MOVIMENTO NEGRO E O PT – 1982

Francisco Marcos Dias

Militante do movimento negro, rio Grupo Molengo-Itaquera em São Paulo. Membro do Partido dos Trabalhadores

Há quem pergunte porque os negros estão a fazer tanto barulho ultimamente, em forma de movimentos, reuniões, congressos e até mesmo surgimento de candidatos fazendo um discurso estrita mente racial.

Há até mesmo quem pergunte por que dentro do próprio PT surge grupos de negros, candidatos, levantando essa questão.

Pensando nisso, resolvemos analisar um pouco a situação do negro dentro e fora do Partido e por que tanto barulho.

O negro, quando aqui chegou, veio trazido para desempenhar um papel específico, que era ser escravo. E como tal, com o seu suor e sangue construiu-se a nação brasileira.

Veio a abolição da escravatura, muito mais por interesses econômicos do que realmente para acabar com a atrocidade que é a escravidão. Logicamente, não se pode esquecer que houve uma luta para atingir tal objetivo, mas tem-se claro que a libertação foi mais concedida do que conquistada. E tal fato é comprovado pela miséria e marginalidade às quais foram jogados os negros no caminhar do processo.

Sabe-se também que, durante e após a abolição, houve diversas formas de organização do negro para fugir da condição de escravo, resistir ao branco, lutar contra a colônia, lutar contra o regime e muito sangue precioso de negros anônimos foi derramado.

Porém, o oprimido começa a escrever sua história, começa a descobrir os nomes dos heróis anônimos e recomeça a se organizar das mais diversas formas. Assim, como o Brasil hoje é outro, onde o trabalhador começa a buscar formas de organização para efetivamente cuidar de seus interesses, nós negros não poderíamos deixar de nos organizar, pois também somos trabalhadores, também somos oprimidos, mas somos negros. E essa ressalva faz com que o sistema nos discrimine, nos separe (negros, pardos, mulatos, mestiços e outros) tornando-nos marginalizados. Lançando- nos às favelas e alagados, pagando-nos baixos salários, reservando-nos subempregos, atirando-nos aos cárceres, dizimando-nos nas periferias e baixadas. E agora, bem recentemente, propondo-nos o controle de nossa natalidade da forma mais torpe, esterilizando nossas mulheres, evitando assim um crescimento da nossa população.

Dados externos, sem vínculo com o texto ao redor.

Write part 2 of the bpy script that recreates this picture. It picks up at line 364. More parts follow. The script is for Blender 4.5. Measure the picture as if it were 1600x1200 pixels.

Temos então de nos organizar, porém, hoje, essa não é uma luta separada, onde somente o negro deve lutar. Essa é uma luta de todos, negros e brancos, e o PT Partido dos Trabalhadores — surge como uma opção de organização.

Nós, negros, devemos – nos organizar enquanto negros, levantando as nossas reivindicações, exigindo o nosso espaço, gerando nossas lideranças e porta-vozes, atuando decididamente dentro do Partido.

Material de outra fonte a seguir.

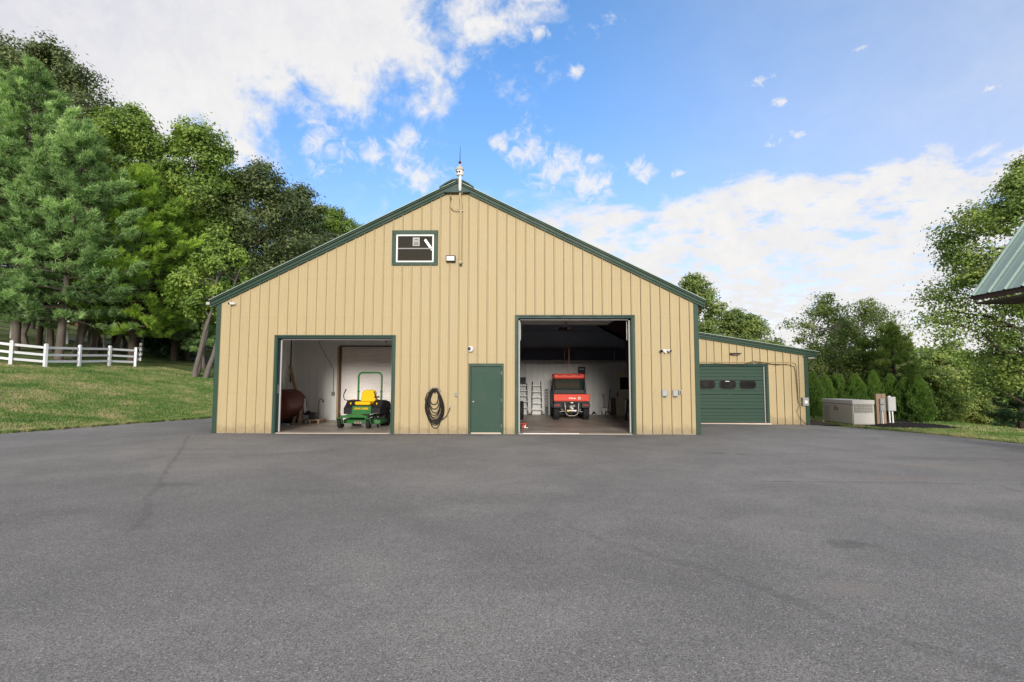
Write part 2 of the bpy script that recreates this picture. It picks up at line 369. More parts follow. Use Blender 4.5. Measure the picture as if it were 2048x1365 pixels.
def asphalt_mat():
    m = bpy.data.materials.new('asphalt'); m.use_nodes = True; g = G(m.node_tree); b = m.node_tree.nodes['Principled BSDF']
    v = g.n('ShaderNodeNewGeometry').outputs['Position']
    big = g.noise(v, .16, 5, .55, .5); mid = g.noise(v, .9, 6, .6, .6); sm = g.noise(v, 7, 5, .6)
    vo = g.n('ShaderNodeTexVoronoi', feature='F1'); g.put(vo.inputs['Vector'], v); vo.inputs['Scale'].default_value = 135
    vs = g.n('ShaderNodeSeparateColor'); g.link(vo.outputs['Color'], vs.inputs[0])
    vo2 = g.n('ShaderNodeTexVoronoi', feature='F1'); g.put(vo2.inputs['Vector'], v); vo2.inputs['Scale'].default_value = 72
    vs2 = g.n('ShaderNodeSeparateColor'); g.link(vo2.outputs['Color'], vs2.inputs[0])
    fine = g.noise(v, 150, 2, .7)
    t = g.m('ADD', g.m('MULTIPLY', big, .5), g.m('ADD', g.m('MULTIPLY', mid, .35), g.m('MULTIPLY', sm, .15)))
    base = g.ramp(t, [(.36, (.165, .161, .158)), (.50, (.216, .210, .205)), (.62, (.272, .262, .250))])
    stone = g.lin(vs.outputs[0], 0, 1, .5, 1.46)
    st = g.n('ShaderNodeVectorMath', operation='SCALE'); g.link(base, st.inputs[0]); g.link(g.m('MULTIPLY', stone, g.lin(fine, .3, .7, .72, 1.28)), st.inputs['Scale'])
    col = st.outputs[0]
    glint = g.m('MULTIPLY', g.step(vs2.outputs[1], .955, .985), g.step(vo2.outputs['Distance'], .25, .45, 1, 0))
    col = g.mix(g.m('MULTIPLY', glint, .9), col, (.68, .67, .64))
    pit = g.m('MULTIPLY', g.step(vs2.outputs[2], .93, .98), g.step(vo2.outputs['Distance'], .2, .45, 1, 0))
    col = g.mix(g.m('MULTIPLY', pit, .6), col, (.04, .04, .04))
    # pale sandy scuffs, dark spills, a brownish band along the barn foot: (x, y, radius x, radius y, colour, amount)
    for x, y, rx, ry, c, am in ((4.3, -8.7, .45, .22, (.06, .065, .06), .45), (7.5, -.35, 8.5, .45, (.11, .095, .085), .35), (2.2, -4.2, 1.6, .3, (.10, .10, .098), .3), (9.5, -9.6, 1.5, .5, (.10, .098, .096), .3), (18.5, -5.2, 2.6, .35, (.10, .098, .096), .35),(6.2, -2.6, .9, .35, (.30, .25, .21), .5), (14.15, -4.6, .26, .1, (.03, .03, .03), .9), (14.6, -4.75, .28, .08, (.03, .03, .03), .8), (20.2, -.8, .6, .13, (.04, .04, .04), .8),
                                 (12.9, -11.7, .30, .2, (.05, .05, .05), .55), (16.1, -7.8, .8, .25, (.33, .24, .21), .5), (12.2, -12.9, .35, .2, (.27, .24, .22), .6), (1.4, -3.0, 1.2, .4, (.26, .22, .19), .35), (13.0, -.9, .8, .3, (.06, .06, .06), .5),
                                 (10.6, -3.6, 1.3, .5, (.26, .23, .2), .35), (17.9, -6.4, 1.6, .5, (.27, .22, .19), .4)):
        df = g.vm('MULTIPLY', g.vm('SUBTRACT', v, (x, y, 0)), (1/rx, 1/ry, 0))
        k = g.step(g.m('ADD', g.vm('LENGTH', df, out=1), g.m('MULTIPLY', g.m('SUBTRACT', sm, .5), 1.6)), .35, 1.1, am, 0)
        col = g.mix(k, col, g.mix(.35, c, col))
    # paving joint running out from the barn's left corner, cracks
    sp = g.n('ShaderNodeSeparateXYZ'); g.link(v, sp.inputs[0])
    def crack(x0, y0, x1, y1, wd, am, wob=.25):
        nonlocal col
        L = math.hypot(x1-x0, y1-y0); ux, uy = (x1-x0)/L, (y1-y0)/L
        al = g.m('ADD', g.m('MULTIPLY', g.m('SUBTRACT', sp.outputs[0], x0), ux), g.m('MULTIPLY', g.m('SUBTRACT', sp.outputs[1], y0), uy))
        ac = g.m('ADD', g.m('MULTIPLY', g.m('SUBTRACT', sp.outputs[0], x0), -uy), g.m('MULTIPLY', g.m('SUBTRACT', sp.outputs[1], y0), ux))
        ac = g.m('ABSOLUTE', g.m('ADD', ac, g.m('MULTIPLY', g.m('SUBTRACT', mid, .5), wob)))
        k = g.m('MULTIPLY', g.step(ac, wd*.3, wd, am, 0), g.m('MULTIPLY', g.step(al, -.1, .1), g.step(al, L-.5, L, 1, 0)))
        k = g.m('MULTIPLY', k, g.step(sm, .35, .6, .35, 1))
        col = g.mix(k, col, (.05, .05, .05))
    crack(-.3, -.8, 3.67, -8.05, .06, .34, .34); crack(3.6, -7.95, 5.6, -11.6, .08, .26, .4); crack(13.5, -8.2, 17.2, -8.3, .035, .7, .5); crack(15.5, -4.5, 22.5, -5.4, .05, .35, .6); crack(17, -8.8, 22.5, -11, .06, .4, .8)
    crack(10.2, -11, 12.6, -14.5, .08, .25, .8); crack(15.5, 1.2, 21, 1.6, .03, .35, .4)
    g.link(col, b.inputs['Base Color'])
    b.inputs['Roughness'].default_value = .82; b.inputs['Specular IOR Level'].default_value = .35
    bp = g.n('ShaderNodeBump'); bp.inputs['Strength'].default_value = .55; bp.inputs['Distance'].default_value = .006
    g.link(g.m('ADD', g.m('MULTIPLY', vs.outputs[0], .7), fine), bp.inputs['Height'])
    bp2 = g.n('ShaderNodeBump'); bp2.inputs['Strength'].default_value = .35; bp2.inputs['Distance'].default_value = .05
    g.link(g.noise(v, .7, 3, .5), bp2.inputs['Height']); g.link(bp2.outputs[0], bp.inputs['Normal'])
    g.link(bp.outputs[0], b.inputs['Normal'])
    return m
asph = asphalt_mat()
RE = [(-45, 41), (-25, 34), (-20, 32), (-12, 28.4), (-8, 26.4), (-4, 24.6), (-1.7, 23.7), (0, 23.45), (1.6, 23.15), (3.0, 22.5), (3.7, 22.0), (4.5, 21.5), (15, 21.3)]
def xr(y): return float(np.interp(y, [a for a, _ in RE], [b for _, b in RE]))
def xl(y): return -6.41 + .276*(y+.43) + .05*math.sin(y*1.3) + .03*math.sin(y*3.1)
def asphalt():
    V = []; F = []; fr = [0, .05, .15, .3, .45, .6, .7, .8, .87, .93, 1]; n = len(fr)
    yy = list(np.arange(-45, 15.01, .5))
    for y in yy:
        a, b = xl(y), xr(y) + .03*math.sin(y*2.7)
        for t in fr:
            x = a+(b-a)*t
            V.append((x, y, float(-.012*max(0, x-16.5))))
    for j in range(len(yy)-1):
        for i in range(n-1): a = j*n+i; F.append((a, a+1, a+n+1, a+n))
    tag(np_mesh('asphalt_yard', np.array(V), np.array(F), asph, smooth=True), kind='structure')
asphalt()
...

Mostrar ao nosso irmão, branco, e também oprimido, as formas de opressão às quais estamos sujeitos. Trabalhar juntos. Evitando os erros organizativos do passado, não deixando que falem por nós pois somos a grande maioria deste País, somos a grande massa de trabalhadores, somos quem carregou e carrega este País nas costas; e não podemos deixar que se forme um partido do trabalhador, pelo trabalhador e para o trabalhador sem a nossa presença.

Todo esse barulho, é consequência dos anos em que nos calamos.

Todo esse barulho, é devido ao imobilismo causado pelas correntes em nossos pés.

Todo esse barulho é o levantamento de dados e fatos para a construção de um País novo, moderno, feito por nós e para nós. Uma verdadeira democracia racial, não aquela dita por eles, mas sim proclamada por nós.

Fonte: Jornal dos Trabalhadores, ano I, nº 14, outubro de 1982, p. 05. Acervo: CSBH/FPA.